### WHAT IS REQUIRED
Extract the listing in its entirety, keeping each line identical to the original.

>> begin DATA

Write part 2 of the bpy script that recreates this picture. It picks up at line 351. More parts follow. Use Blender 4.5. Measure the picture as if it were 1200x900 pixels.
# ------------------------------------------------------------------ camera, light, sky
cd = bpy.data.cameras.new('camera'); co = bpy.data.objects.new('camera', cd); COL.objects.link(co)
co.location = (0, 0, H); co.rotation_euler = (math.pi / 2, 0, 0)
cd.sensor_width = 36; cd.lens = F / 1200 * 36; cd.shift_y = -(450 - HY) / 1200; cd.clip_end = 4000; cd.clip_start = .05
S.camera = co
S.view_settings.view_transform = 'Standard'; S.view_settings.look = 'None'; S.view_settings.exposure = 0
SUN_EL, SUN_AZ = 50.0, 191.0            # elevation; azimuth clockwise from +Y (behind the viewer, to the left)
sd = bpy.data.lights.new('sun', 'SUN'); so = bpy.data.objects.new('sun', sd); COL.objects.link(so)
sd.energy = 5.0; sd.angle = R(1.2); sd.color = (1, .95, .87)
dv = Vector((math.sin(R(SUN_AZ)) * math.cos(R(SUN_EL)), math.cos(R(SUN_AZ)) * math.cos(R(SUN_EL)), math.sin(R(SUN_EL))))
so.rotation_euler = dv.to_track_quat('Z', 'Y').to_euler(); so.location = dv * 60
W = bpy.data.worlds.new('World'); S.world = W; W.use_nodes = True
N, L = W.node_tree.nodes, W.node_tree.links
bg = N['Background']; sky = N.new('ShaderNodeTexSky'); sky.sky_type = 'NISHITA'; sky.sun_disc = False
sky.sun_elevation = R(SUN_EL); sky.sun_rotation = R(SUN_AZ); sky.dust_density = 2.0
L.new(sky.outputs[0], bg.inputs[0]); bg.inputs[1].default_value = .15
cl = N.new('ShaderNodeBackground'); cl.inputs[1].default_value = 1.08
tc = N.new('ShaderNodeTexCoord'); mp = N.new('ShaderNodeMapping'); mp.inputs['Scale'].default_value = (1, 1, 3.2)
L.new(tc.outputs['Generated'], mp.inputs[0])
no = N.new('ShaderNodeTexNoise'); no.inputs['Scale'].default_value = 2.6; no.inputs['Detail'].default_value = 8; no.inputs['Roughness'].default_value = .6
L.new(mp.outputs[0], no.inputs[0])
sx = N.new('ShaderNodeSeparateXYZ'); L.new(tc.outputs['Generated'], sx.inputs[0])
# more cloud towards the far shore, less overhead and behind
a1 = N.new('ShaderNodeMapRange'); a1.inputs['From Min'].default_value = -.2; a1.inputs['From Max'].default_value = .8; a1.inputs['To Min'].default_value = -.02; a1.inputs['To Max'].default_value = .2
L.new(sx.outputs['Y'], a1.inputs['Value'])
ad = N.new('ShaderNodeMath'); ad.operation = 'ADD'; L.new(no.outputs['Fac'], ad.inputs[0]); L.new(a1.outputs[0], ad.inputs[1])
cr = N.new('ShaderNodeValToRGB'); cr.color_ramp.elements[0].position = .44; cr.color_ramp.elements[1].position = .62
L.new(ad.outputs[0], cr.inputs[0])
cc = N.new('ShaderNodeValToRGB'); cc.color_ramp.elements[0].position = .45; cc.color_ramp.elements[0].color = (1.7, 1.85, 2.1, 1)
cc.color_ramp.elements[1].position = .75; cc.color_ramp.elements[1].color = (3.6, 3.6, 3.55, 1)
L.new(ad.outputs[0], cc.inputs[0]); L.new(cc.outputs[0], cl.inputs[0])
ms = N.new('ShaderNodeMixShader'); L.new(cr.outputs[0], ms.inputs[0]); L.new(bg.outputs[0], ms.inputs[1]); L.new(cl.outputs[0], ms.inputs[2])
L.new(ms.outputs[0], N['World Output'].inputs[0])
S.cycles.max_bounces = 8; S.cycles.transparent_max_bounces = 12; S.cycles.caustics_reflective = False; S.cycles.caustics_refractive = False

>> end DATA

### COMPLETED EXERCISE
Write part 2 of the bpy script that recreates this picture. It picks up at line 351. More parts follow. Use Blender 4.5. Measure the picture as if it were 1200x900 pixels.
# ------------------------------------------------------------------ camera, light, sky
cd = bpy.data.cameras.new('camera'); co = bpy.data.objects.new('camera', cd); COL.objects.link(co)
co.location = (0, 0, H); co.rotation_euler = (math.pi / 2, 0, 0)
cd.sensor_width = 36; cd.lens = F / 1200 * 36; cd.shift_y = -(450 - HY) / 1200; cd.clip_end = 4000; cd.clip_start = .05
S.camera = co
S.view_settings.view_transform = 'Standard'; S.view_settings.look = 'None'; S.view_settings.exposure = 0
SUN_EL, SUN_AZ = 50.0, 191.0            # elevation; azimuth clockwise from +Y (behind the viewer, to the left)
sd = bpy.data.lights.new('sun', 'SUN'); so = bpy.data.objects.new('sun', sd); COL.objects.link(so)
sd.energy = 5.0; sd.angle = R(1.2); sd.color = (1, .95, .87)
dv = Vector((math.sin(R(SUN_AZ)) * math.cos(R(SUN_EL)), math.cos(R(SUN_AZ)) * math.cos(R(SUN_EL)), math.sin(R(SUN_EL))))
so.rotation_euler = dv.to_track_quat('Z', 'Y').to_euler(); so.location = dv * 60
W = bpy.data.worlds.new('World'); S.world = W; W.use_nodes = True
N, L = W.node_tree.nodes, W.node_tree.links
bg = N['Background']; sky = N.new('ShaderNodeTexSky'); sky.sky_type = 'NISHITA'; sky.sun_disc = False
sky.sun_elevation = R(SUN_EL); sky.sun_rotation = R(SUN_AZ); sky.dust_density = 2.0
L.new(sky.outputs[0], bg.inputs[0]); bg.inputs[1].default_value = .15
cl = N.new('ShaderNodeBackground'); cl.inputs[1].default_value = 1.08
tc = N.new('ShaderNodeTexCoord'); mp = N.new('ShaderNodeMapping'); mp.inputs['Scale'].default_value = (1, 1, 3.2)
L.new(tc.outputs['Generated'], mp.inputs[0])
no = N.new('ShaderNodeTexNoise'); no.inputs['Scale'].default_value = 2.6; no.inputs['Detail'].default_value = 8; no.inputs['Roughness'].default_value = .6
L.new(mp.outputs[0], no.inputs[0])
sx = N.new('ShaderNodeSeparateXYZ'); L.new(tc.outputs['Generated'], sx.inputs[0])
# more cloud towards the far shore, less overhead and behind
a1 = N.new('ShaderNodeMapRange'); a1.inputs['From Min'].default_value = -.2; a1.inputs['From Max'].default_value = .8; a1.inputs['To Min'].default_value = -.02; a1.inputs['To Max'].default_value = .2
L.new(sx.outputs['Y'], a1.inputs['Value'])
ad = N.new('ShaderNodeMath'); ad.operation = 'ADD'; L.new(no.outputs['Fac'], ad.inputs[0]); L.new(a1.outputs[0], ad.inputs[1])
cr = N.new('ShaderNodeValToRGB'); cr.color_ramp.elements[0].position = .44; cr.color_ramp.elements[1].position = .62
L.new(ad.outputs[0], cr.inputs[0])
cc = N.new('ShaderNodeValToRGB'); cc.color_ramp.elements[0].position = .45; cc.color_ramp.elements[0].color = (1.7, 1.85, 2.1, 1)
cc.color_ramp.elements[1].position = .75; cc.color_ramp.elements[1].color = (3.6, 3.6, 3.55, 1)
L.new(ad.outputs[0], cc.inputs[0]); L.new(cc.outputs[0], cl.inputs[0])
ms = N.new('ShaderNodeMixShader'); L.new(cr.outputs[0], ms.inputs[0]); L.new(bg.outputs[0], ms.inputs[1]); L.new(cl.outputs[0], ms.inputs[2])
L.new(ms.outputs[0], N['World Output'].inputs[0])
S.cycles.max_bounces = 8; S.cycles.transparent_max_bounces = 12; S.cycles.caustics_reflective = False; S.cycles.caustics_refractive = False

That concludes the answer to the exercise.